* What is required
Only the lines from the start of the data through the line containing "from mathutils import Vector, Matrix" should be written out, exactly as they are, with both ends included and the pictures left out.

· · · · ·

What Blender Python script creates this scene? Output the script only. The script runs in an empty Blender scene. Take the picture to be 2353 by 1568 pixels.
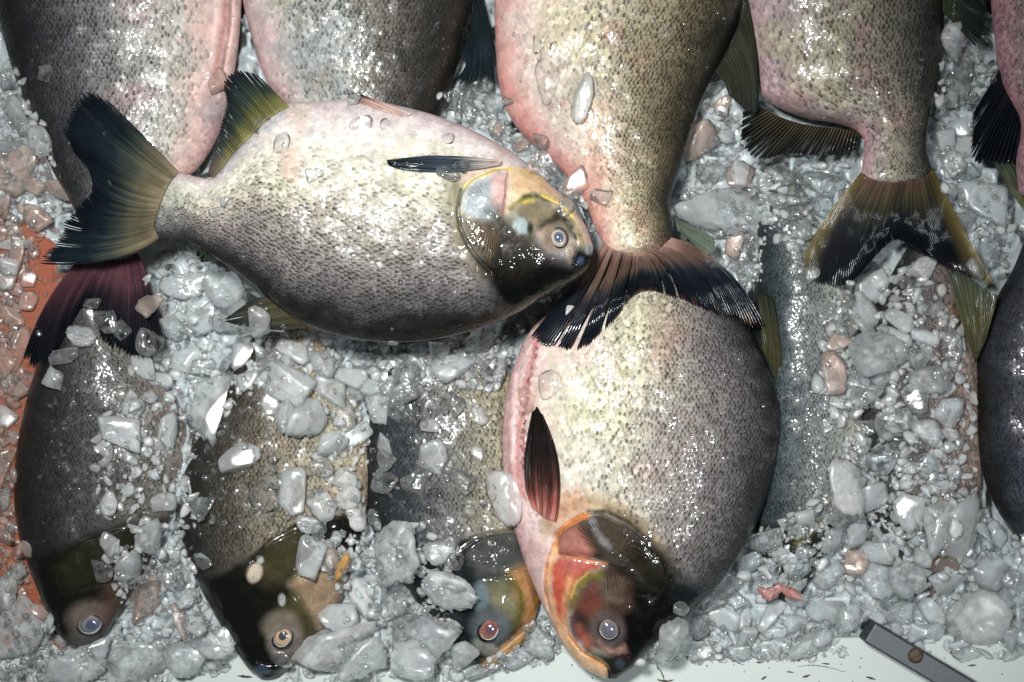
import bpy, bmesh, math, random
import numpy as np
from mathutils import Vector, Matrix

# ------------------------------------------------------------------ camera, world, lamps
W, HH = 2353.0, 1568.0           # sheet the layout was measured on
FW = 0.70                        # metres of counter across the frame at height 0
CAMH = 1.05
scene = bpy.context.scene
cam_d = bpy.data.cameras.new('camera'); cam = bpy.data.objects.new('camera', cam_d)
scene.collection.objects.link(cam); scene.camera = cam
cam.location = (0, 0, CAMH); cam.rotation_euler = (0, 0, 0)
cam_d.sensor_width = 36; cam_d.lens = CAMH * 36 / FW; cam_d.clip_start = 0.05; cam_d.clip_end = 50
world = bpy.data.worlds.new('World'); scene.world = world; world.use_nodes = True
bg = world.node_tree.nodes['Background']
bg.inputs[0].default_value = (0.55, 0.68, 0.80, 1); bg.inputs[1].default_value = 0.09

def spot(name, loc, target, power, size, ang, blend, col):
    l = bpy.data.lights.new(name, 'SPOT'); l.energy = power; l.shadow_soft_size = size
    l.spot_size = math.radians(ang); l.spot_blend = blend; l.color = col
    o = bpy.data.objects.new(name, l); scene.collection.objects.link(o); o.location = loc
    d = Vector(target) - Vector(loc); o.rotation_euler = d.to_track_quat('-Z', 'Y').to_euler()
    return o
spot('stall_lamp', (-0.13, 0.17, 1.02), (-0.06, 0.005, 0.05), 78, 0.055, 64, 1.0, (0.985, 1.0, 0.985))
spot('stall_lamp_behind', (0.46, -0.36, 1.0), (0.21, -0.16, 0.03), 21, 0.045, 50, 1.0, (0.93, 0.975, 1.0))
vs = scene.view_settings
vs.view_transform = 'Standard'; vs.look = 'None'; vs.exposure = 0; vs.gamma = 1; vs.use_curve_mapping = False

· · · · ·

* Solution for this problem
What Blender Python script creates this scene? Output the script only. The script runs in an empty Blender scene. Take the picture to be 2353 by 1568 pixels.
import bpy, bmesh, math, random
import numpy as np
from mathutils import Vector, Matrix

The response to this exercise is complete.